CLYBURN: House Dems ‘Expect to Lose’ More Votes on Impeachment

‘This is too much about preserving this great republic, and I think we ought to leave it up to each member to decide how he or she would like to vote…’

(Ben Sellers, Liberty Headlines) Once again, Democrats have moved the goal posts in order to temper public expectations about impeachment—this time saying to anticipate even more defectors from their own party.

House Majority Whip James Clyburn said Friday on CNN’s “New Day” that despite House Speaker Nancy Pelosi‘s announcement that Democrats would forge ahead on the charges, they were unlikely to have unanimous consensus to make it even a party-line vote.

“We do expect to lose some, and that’s why I say it is a conscience vote,” Clyburn said, according to the Washington Free Beacon.


Counting formerly Republican, pro-impeachment defector Justin Amash, I-Mich., Democrats hold a 37-seat advantage.

However, two Democrats—Reps. Collin Peterson of Minnesota and Jeff Van Drew of New Jersey—already opposed impeachment in the formal House vote to initiate the process.

Van Drew issued a warning recently, indicating that the hearings in the House Intelligence Committee had failed to sway him in favor.

But as popular support for President Donald Trump saw an uptick in the immediate aftermath of the hearings, all signals suggest that more Democrats may follow suit.

A margin of just 17 more defectors on the Left would result in a catastrophic failure of the impeachment articles to pass at all in the House.

Much focus now is shifting to the 31 Democrats who won seats last year in districts that supported Trump in 2016. But several others have put up warning signals, including Rep. Brenda Lawrence, D-Mich., a formerly pro-impeachment Detroit congresswoman who last week suggested a censure would be the best solution before backpedaling.

Rep. Joe Cunningham, D-SC, similarly hedged by issuing a statement recently that condemned Trump while insisting that he was “withholding judgment on whether our President should be impeached until hearing all the evidence and ideally, hearing directly from the whistleblowers,” reported WCSC.

There is little likelihood that the so-called whistleblower, presumed to be CIA agent Eric Ciaramella, will testify before the House prior to an impeachment vote.

Even the most ardent impeachment advocates, like Rep. Al Green, D-Texas, while expressing unequivocal support, have indicated recently that it isn’t actually necessary to prove Trump broke the law.

As a result of the uncertainty, Clyburn claimed he wasn’t actively keeping score or pressuring his party-members to follow suit.

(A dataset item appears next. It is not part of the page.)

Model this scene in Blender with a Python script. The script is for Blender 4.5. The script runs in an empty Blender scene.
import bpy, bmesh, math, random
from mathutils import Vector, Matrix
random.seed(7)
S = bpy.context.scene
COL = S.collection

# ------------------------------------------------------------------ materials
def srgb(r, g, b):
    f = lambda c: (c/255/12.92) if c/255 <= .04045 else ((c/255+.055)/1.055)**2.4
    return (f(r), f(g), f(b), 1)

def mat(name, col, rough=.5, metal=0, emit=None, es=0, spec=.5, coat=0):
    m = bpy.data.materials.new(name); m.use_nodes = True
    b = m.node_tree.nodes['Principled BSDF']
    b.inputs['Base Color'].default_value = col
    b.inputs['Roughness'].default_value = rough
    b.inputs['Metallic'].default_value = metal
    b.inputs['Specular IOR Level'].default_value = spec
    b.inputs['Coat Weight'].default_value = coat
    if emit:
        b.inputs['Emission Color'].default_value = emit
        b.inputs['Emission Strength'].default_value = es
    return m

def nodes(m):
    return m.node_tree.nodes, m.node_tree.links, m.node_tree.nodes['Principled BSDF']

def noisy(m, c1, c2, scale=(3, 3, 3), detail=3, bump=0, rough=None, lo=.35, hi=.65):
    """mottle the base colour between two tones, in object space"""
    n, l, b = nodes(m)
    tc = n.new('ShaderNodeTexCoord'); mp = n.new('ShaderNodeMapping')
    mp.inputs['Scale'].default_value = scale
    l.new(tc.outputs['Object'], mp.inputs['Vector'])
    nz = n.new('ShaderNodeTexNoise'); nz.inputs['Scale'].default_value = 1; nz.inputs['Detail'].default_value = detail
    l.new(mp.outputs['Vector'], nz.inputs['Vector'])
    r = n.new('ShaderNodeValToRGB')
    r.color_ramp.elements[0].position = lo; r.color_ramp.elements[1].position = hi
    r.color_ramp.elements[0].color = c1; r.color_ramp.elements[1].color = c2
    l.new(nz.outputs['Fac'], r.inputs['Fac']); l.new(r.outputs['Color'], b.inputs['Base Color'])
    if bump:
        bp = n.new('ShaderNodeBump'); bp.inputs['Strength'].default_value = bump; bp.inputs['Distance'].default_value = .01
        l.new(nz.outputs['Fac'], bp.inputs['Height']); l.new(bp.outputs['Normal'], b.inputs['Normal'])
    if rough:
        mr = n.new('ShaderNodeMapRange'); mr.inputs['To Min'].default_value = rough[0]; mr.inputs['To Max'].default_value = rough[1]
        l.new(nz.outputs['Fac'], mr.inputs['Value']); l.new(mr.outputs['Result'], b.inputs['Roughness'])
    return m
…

“I think it would be a bit unseemly for us to go out, whipping up a vote on something like this,” he said. “This is too serious. This is too much about preserving this great republic, and I think we ought to leave it up to each member to decide how he or she would like to vote.”

But that is a far cry from Pelosi’s earlier insistence that the House would only move forward with bipartisan support.

Although she has since justified the party-line-only support by attacking the GOP, any amount of Democratic opposition could, at the very least, undermine her claim that opponents were being driven by corruption and blind loyalty to Trump.

Pelosi, herself, has also sought to move the bar after originally suggesting a Thanksgiving impeachment vote and later floating a time-frame that would put it around Christmas. On Thursday, she said that the measure was too “complex” to happen by then with less than a month to go.

However, the farther the House pushes back its vote, the greater the risk becomes that a Senate trial would encroach upon the Democratic primary season, which begins in February.

The stakes of Democrats’ gambit are particularly high—not only because the 2020 election is on the line, but also because in their efforts to impeach the president, Democrats themselves have engaged in the same type of misconduct, coercion and political retaliation that they have accused Trump of committing.